Cette éducation peu orthodoxe a valu à Laszlo, enseignant de formation, et son épouse, Klara, les foudres du régime communiste et de la fédération nationale d’échecs, raconte le film « La variante Polgar ». Mais les succès de la fratrie ont réconcilié tout le monde. Judit a gagné son premier tournoi international à neuf ans et n’avait que 12 ans quand les trois soeurs, à la tête de l’équipe féminine hongroise, ont battu les jusqu’alors indétrônables Soviétiques aux Olympiades de la discipline. Numéro un mondial des échecs féminins pendant 25 ans, Judit Polgar s’est payée le luxe de gagner une partie contre Garry Kasparov, n’affrontant que des hommes dans les tournois d’envergure, au point d’être la seule femme à intégrer le top 10 des meilleurs joueurs mondiaux.

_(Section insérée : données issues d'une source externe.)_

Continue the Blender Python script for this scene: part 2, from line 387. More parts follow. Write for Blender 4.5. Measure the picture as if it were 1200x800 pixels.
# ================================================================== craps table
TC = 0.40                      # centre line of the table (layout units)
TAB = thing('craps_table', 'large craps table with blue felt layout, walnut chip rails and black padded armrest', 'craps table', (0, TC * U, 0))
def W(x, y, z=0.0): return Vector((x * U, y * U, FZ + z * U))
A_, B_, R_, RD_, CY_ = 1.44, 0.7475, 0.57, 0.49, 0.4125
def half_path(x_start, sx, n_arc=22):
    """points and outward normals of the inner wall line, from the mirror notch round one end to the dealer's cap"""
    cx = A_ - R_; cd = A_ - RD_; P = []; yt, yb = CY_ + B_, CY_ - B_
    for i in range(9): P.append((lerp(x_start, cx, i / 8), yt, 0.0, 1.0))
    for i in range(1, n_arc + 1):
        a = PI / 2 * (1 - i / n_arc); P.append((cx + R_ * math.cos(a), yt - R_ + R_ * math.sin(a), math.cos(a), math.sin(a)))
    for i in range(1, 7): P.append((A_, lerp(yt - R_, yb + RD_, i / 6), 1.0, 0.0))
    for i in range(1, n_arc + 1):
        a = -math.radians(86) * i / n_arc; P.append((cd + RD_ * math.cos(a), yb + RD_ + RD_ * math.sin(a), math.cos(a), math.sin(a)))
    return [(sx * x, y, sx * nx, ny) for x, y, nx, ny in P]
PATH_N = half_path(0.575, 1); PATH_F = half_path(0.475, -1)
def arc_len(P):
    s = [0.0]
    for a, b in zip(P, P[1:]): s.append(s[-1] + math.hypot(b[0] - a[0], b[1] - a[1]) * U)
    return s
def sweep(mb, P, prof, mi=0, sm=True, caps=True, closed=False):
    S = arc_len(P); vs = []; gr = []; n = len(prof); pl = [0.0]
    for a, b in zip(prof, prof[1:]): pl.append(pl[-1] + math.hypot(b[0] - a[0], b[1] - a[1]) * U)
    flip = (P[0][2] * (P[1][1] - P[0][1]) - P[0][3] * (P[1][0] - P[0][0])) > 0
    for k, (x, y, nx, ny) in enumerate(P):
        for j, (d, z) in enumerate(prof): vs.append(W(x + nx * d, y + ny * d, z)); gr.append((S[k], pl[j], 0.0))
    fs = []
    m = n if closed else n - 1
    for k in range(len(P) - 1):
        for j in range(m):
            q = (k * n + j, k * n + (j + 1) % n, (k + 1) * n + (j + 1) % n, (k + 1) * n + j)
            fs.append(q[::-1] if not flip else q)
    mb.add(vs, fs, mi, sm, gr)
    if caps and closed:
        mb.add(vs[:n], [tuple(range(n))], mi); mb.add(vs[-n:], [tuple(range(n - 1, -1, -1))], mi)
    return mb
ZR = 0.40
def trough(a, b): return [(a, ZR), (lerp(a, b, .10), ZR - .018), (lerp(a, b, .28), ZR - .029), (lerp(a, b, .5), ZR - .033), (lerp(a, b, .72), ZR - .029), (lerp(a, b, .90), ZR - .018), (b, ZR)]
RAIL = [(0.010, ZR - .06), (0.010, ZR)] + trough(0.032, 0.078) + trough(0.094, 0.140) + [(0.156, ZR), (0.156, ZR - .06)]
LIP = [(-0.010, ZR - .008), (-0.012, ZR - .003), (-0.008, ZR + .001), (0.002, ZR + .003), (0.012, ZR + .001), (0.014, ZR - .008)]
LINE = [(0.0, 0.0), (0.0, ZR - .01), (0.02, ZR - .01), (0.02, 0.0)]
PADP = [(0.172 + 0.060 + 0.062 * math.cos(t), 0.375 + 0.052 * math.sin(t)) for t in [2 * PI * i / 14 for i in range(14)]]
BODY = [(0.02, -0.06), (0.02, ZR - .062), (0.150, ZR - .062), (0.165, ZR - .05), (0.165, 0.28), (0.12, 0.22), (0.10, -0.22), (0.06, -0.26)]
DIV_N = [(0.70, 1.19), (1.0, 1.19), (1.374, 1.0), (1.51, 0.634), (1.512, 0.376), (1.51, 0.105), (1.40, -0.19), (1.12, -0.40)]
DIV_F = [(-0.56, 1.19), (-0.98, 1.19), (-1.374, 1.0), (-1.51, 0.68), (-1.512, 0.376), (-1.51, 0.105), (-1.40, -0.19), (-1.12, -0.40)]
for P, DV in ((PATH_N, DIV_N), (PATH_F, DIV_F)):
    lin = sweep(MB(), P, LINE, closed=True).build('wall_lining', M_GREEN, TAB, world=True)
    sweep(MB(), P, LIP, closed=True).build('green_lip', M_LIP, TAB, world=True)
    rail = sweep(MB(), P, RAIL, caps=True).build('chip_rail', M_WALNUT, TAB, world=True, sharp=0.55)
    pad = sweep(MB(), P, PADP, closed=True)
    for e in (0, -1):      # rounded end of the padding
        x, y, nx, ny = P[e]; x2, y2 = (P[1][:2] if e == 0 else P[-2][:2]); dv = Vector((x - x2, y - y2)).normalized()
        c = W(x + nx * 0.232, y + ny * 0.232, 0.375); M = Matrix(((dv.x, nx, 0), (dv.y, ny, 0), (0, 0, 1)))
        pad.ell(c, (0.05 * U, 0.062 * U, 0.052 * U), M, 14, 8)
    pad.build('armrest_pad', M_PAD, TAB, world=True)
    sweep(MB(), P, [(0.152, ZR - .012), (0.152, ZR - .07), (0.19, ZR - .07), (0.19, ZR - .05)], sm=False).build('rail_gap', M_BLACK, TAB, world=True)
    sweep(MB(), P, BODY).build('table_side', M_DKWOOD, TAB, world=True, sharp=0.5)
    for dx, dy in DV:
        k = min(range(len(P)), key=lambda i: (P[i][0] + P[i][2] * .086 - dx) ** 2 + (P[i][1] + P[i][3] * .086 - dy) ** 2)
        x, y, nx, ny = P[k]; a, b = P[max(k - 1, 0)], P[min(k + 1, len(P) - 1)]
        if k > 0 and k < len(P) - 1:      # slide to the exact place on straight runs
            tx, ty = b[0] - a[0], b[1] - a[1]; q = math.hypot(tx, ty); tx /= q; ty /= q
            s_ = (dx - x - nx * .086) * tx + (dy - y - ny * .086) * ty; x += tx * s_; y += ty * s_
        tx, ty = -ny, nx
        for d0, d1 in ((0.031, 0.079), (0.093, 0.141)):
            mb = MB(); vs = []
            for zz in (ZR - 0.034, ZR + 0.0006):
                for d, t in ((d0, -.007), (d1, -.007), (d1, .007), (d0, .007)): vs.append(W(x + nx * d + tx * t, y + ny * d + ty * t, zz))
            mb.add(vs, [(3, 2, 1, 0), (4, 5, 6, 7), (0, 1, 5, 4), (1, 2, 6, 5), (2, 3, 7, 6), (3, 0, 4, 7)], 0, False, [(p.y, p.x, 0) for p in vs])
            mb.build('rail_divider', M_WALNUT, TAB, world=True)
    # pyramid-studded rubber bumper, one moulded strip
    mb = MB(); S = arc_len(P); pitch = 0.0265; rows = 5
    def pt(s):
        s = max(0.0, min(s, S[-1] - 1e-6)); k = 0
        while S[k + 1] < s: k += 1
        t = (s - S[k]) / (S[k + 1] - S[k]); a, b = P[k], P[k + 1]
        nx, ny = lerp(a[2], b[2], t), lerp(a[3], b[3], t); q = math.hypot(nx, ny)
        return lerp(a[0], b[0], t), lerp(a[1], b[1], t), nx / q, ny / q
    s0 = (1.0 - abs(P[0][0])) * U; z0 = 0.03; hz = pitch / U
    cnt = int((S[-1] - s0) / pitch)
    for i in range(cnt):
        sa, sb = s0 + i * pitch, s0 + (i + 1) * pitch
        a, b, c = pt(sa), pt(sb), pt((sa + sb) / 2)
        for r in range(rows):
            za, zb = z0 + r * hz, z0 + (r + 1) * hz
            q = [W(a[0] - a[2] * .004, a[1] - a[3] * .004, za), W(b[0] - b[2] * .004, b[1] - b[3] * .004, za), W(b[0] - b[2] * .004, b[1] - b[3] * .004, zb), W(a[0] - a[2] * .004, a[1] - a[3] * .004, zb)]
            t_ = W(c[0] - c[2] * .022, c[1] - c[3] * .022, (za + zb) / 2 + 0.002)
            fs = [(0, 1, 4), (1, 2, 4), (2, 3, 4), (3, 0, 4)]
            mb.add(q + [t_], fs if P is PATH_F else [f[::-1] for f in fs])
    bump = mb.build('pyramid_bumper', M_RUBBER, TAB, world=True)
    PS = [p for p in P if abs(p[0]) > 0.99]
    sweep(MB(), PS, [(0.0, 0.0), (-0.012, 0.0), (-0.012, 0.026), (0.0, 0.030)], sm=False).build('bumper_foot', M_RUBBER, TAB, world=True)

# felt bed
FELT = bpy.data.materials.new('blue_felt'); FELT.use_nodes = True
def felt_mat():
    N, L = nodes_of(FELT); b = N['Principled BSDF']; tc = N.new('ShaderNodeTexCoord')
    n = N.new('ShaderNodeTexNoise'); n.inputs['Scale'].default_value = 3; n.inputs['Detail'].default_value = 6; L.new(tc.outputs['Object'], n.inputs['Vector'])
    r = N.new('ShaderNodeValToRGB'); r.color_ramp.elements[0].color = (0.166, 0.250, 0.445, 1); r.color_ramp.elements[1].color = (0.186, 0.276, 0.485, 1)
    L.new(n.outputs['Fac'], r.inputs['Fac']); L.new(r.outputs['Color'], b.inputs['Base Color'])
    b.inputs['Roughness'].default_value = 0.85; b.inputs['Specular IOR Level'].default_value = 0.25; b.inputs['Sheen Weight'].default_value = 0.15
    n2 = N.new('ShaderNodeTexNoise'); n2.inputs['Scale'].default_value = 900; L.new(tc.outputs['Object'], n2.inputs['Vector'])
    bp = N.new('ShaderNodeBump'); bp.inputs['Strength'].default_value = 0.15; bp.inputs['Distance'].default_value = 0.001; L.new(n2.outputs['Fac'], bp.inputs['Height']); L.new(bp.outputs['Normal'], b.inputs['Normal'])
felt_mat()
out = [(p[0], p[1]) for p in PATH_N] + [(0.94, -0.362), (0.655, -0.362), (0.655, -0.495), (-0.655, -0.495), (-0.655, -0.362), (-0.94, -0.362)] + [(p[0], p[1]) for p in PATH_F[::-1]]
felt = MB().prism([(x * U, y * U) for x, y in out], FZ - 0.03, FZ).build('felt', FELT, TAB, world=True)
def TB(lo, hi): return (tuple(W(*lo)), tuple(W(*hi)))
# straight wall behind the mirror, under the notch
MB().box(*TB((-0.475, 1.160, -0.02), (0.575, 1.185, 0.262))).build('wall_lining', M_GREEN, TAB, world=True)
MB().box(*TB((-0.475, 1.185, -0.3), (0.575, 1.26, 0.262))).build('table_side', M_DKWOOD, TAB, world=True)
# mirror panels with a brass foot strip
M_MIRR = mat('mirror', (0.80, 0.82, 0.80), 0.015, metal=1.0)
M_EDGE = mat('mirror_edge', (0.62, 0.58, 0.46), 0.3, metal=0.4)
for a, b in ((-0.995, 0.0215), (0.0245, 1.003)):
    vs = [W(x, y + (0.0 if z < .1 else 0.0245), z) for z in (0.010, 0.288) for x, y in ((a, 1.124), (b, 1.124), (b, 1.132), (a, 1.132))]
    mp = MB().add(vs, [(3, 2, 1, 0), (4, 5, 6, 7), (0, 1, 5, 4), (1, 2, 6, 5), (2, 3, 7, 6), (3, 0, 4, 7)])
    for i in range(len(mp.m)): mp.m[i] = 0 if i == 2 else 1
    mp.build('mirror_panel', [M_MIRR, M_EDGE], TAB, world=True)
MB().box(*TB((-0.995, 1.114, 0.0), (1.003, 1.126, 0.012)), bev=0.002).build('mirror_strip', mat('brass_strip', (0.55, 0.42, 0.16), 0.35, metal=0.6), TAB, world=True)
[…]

Autres temps, autres moeurs

Laszlo Polgar, 71 ans aujourd’hui, ne considère pas avoir joué les apprentis sorciers avec ses filles : « Si les enfants sont élevés heureux, la société en profitera. En tant qu’humaniste, je considérais que c’était ma mission : faire la révolution dans l’éducation à travers les échecs », confie-t-il à l’AFP. Judit, qui a dit adieu à la compétition en 2014, ne regrette rien non plus : ses succès précoces, ses voyages, lui ont peu laissé l’occasion de comparer sa vie à celle des enfants « normaux ».

« Nous avons eu une enfance heureuse, j’étais avec mes soeurs qui étaient mes meilleures amies, nos parents étaient stricts mais aimants », raconte-t-elle, faisant l’éloge du « courage immense et des incroyables compétences pédagogiques » de Laszlo et de Klara.

Difficile à l’ère du smartphone et du zapping digital, d’imaginer « leur investissement, l’attention portée à un seul objectif 24h/24h pendant vingt ans », s’émerveille la championne, elle-même mère de deux enfants qui suivent une scolarité traditionnelle. C’était une autre époque, « il était important de bien connaître une discipline alors que maintenant, il faut être multi-tâches », dit celle qui poursuit, à sa façon, la leçon familiale, convaincue que les échecs « préparent les enfants à l’école et à la vie, à être les gagnants de demain ».